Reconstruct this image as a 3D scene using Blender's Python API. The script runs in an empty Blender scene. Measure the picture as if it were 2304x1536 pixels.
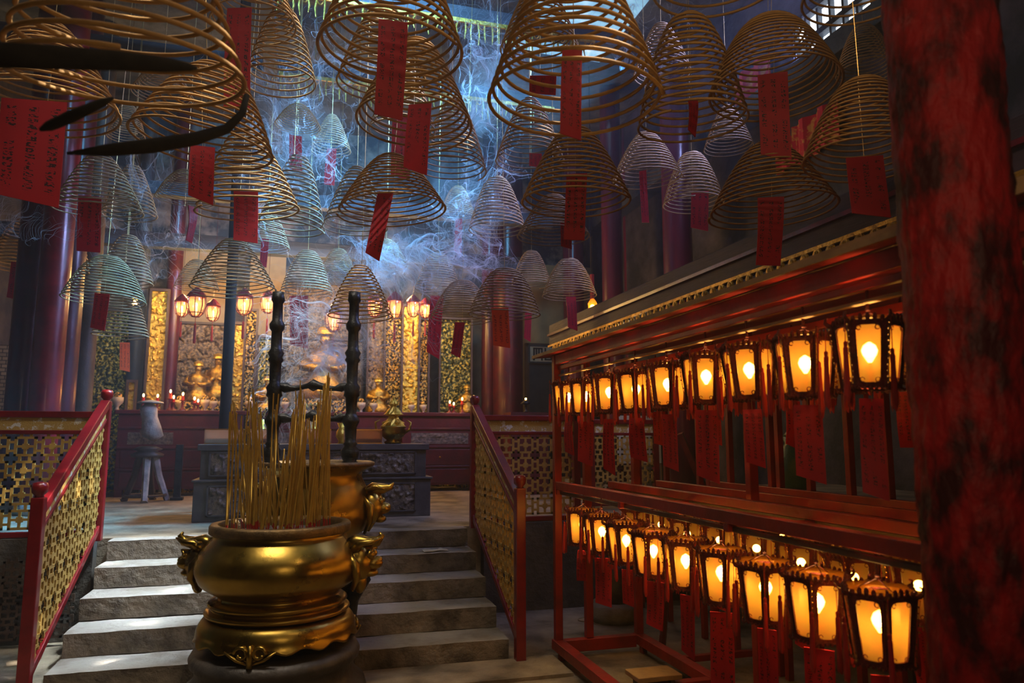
import bpy, bmesh, math, random
from mathutils import Vector, Matrix, noise, Euler
random.seed(11)
S = bpy.context.scene
COL = S.collection
PI = math.pi

# ---------------------------------------------------------------- camera, sky, sun, daylight, fill lights, exposure
F, CX, CY, EYE = 1650.0, 1152.0, 768.0, 1.65
TH, PS = math.atan(217 / F), math.radians(16.05)
cam = bpy.data.cameras.new('camera'); co = bpy.data.objects.new('camera', cam); COL.objects.link(co)
cam.sensor_width = 36; cam.lens = F * 36 / 2304; cam.clip_start = 0.05
co.location = (0, 0, EYE); co.rotation_euler = (PI / 2 + TH, 0, -PS)
cam.dof.use_dof = True; cam.dof.focus_distance = 5.5; cam.dof.aperture_fstop = 2.4
S.camera = co
S.view_settings.view_transform = 'Standard'; S.view_settings.look = 'None'
S.view_settings.gamma = 1; S.view_settings.exposure = 0.45
S.view_settings.use_curve_mapping = False
W = bpy.data.worlds.new('sky'); S.world = W; W.use_nodes = True
W.node_tree.nodes['Background'].inputs[0].default_value = (0.45, 0.68, 1.0, 1)
W.node_tree.nodes['Background'].inputs[1].default_value = 1.6
cy = S.cycles
cy.max_bounces = 6; cy.diffuse_bounces = 2; cy.glossy_bounces = 3; cy.transmission_bounces = 4
cy.volume_bounces = 0; cy.transparent_max_bounces = 12
cy.caustics_reflective = False; cy.caustics_refractive = False
cy.sample_clamp_indirect = 3.0; cy.use_denoising = True

def light(name, kind, loc, energy, color, target=None, size=1.0, size_y=None, spread=None, rot=None, radius=None, parent=None, angle=None, spot=None):
    l = bpy.data.lights.new(name, kind); l.energy = energy; l.color = color
    if kind == 'AREA':
        l.size = size
        if size_y: l.shape = 'RECTANGLE'; l.size_y = size_y
        if spread: l.spread = spread
    if radius is not None: l.shadow_soft_size = radius
    if angle: l.angle = angle
    if spot: l.spot_size = spot; l.spot_blend = 0.6
    o = bpy.data.objects.new(name, l); COL.objects.link(o); o.location = loc
    if target is not None:
        o.rotation_euler = (Vector(target) - Vector(loc)).to_track_quat('-Z', 'Y').to_euler()
    if parent: o.parent = parent
    return o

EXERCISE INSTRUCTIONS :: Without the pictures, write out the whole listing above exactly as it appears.

ANSWER ::
Reconstruct this image as a 3D scene using Blender's Python API. The script runs in an empty Blender scene. Measure the picture as if it were 2304x1536 pixels.
import bpy, bmesh, math, random
from mathutils import Vector, Matrix, noise, Euler
random.seed(11)
S = bpy.context.scene
COL = S.collection
PI = math.pi

# ---------------------------------------------------------------- camera, sky, sun, daylight, fill lights, exposure
F, CX, CY, EYE = 1650.0, 1152.0, 768.0, 1.65
TH, PS = math.atan(217 / F), math.radians(16.05)
cam = bpy.data.cameras.new('camera'); co = bpy.data.objects.new('camera', cam); COL.objects.link(co)
cam.sensor_width = 36; cam.lens = F * 36 / 2304; cam.clip_start = 0.05
co.location = (0, 0, EYE); co.rotation_euler = (PI / 2 + TH, 0, -PS)
cam.dof.use_dof = True; cam.dof.focus_distance = 5.5; cam.dof.aperture_fstop = 2.4
S.camera = co
S.view_settings.view_transform = 'Standard'; S.view_settings.look = 'None'
S.view_settings.gamma = 1; S.view_settings.exposure = 0.45
S.view_settings.use_curve_mapping = False
W = bpy.data.worlds.new('sky'); S.world = W; W.use_nodes = True
W.node_tree.nodes['Background'].inputs[0].default_value = (0.45, 0.68, 1.0, 1)
W.node_tree.nodes['Background'].inputs[1].default_value = 1.6
cy = S.cycles
cy.max_bounces = 6; cy.diffuse_bounces = 2; cy.glossy_bounces = 3; cy.transmission_bounces = 4
cy.volume_bounces = 0; cy.transparent_max_bounces = 12
cy.caustics_reflective = False; cy.caustics_refractive = False
cy.sample_clamp_indirect = 3.0; cy.use_denoising = True

def light(name, kind, loc, energy, color, target=None, size=1.0, size_y=None, spread=None, rot=None, radius=None, parent=None, angle=None, spot=None):
    l = bpy.data.lights.new(name, kind); l.energy = energy; l.color = color
    if kind == 'AREA':
        l.size = size
        if size_y: l.shape = 'RECTANGLE'; l.size_y = size_y
        if spread: l.spread = spread
    if radius is not None: l.shadow_soft_size = radius
    if angle: l.angle = angle
    if spot: l.spot_size = spot; l.spot_blend = 0.6
    o = bpy.data.objects.new(name, l); COL.objects.link(o); o.location = loc
    if target is not None:
        o.rotation_euler = (Vector(target) - Vector(loc)).to_track_quat('-Z', 'Y').to_euler()
    if parent: o.parent = parent
    return o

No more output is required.